The Facebook-Cambridge Analytica scandal reminded us we do care about privacy. It also revealed how easily companies and governments can use technology to reach deep into our lives, to track us and attempt to manipulate us. The huge benefits machine learning and artificial intelligence (AI) will bring, also have the potential to increase these privacy risks.
But privacy law is adapting. Almost 25 years to the day since we passed our 1993 Privacy Act, legislative developments worldwide are reshaping privacy for the 21st century. In New Zealand we have a new Privacy Bill on which submissions close on Thursday. The next day, May 25, the European Union's general data protection regulation, or GDPR, takes effect. This will have a global impact, including for Kiwi businesses interacting with people in the EU.
Closer to home, Australia's privacy law now requires that serious personal information breaches be reported to the Australian Information Commissioner and to individuals affected.

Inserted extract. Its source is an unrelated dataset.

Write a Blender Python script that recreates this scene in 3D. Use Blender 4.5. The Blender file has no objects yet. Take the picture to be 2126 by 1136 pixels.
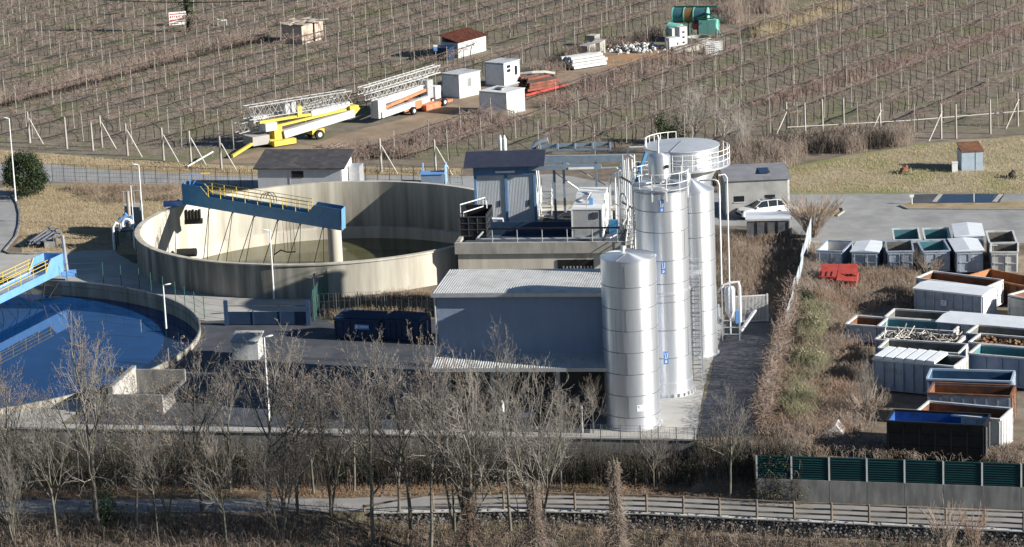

In the New Zealand bill we therefore have an opportunity to do what we did in 1993 when we and many other countries used an earlier OECD report to create a law that was fit for local purposes but adopted internationally consistent core principles. We should take the core European GDPR rules and adapt them for New Zealand, with an eye also to the notifiable data breach regime in Australia. This is important for international consistency, but there's another important reason also.
New Zealand is one of a few countries to which personal data of European citizens can be transferred as of right without additional safeguards, because we have been accorded privacy law adequacy status by the European Commission. This means our businesses do not need to get specific consent each time before, say, selling online and processing personal customer data in New Zealand.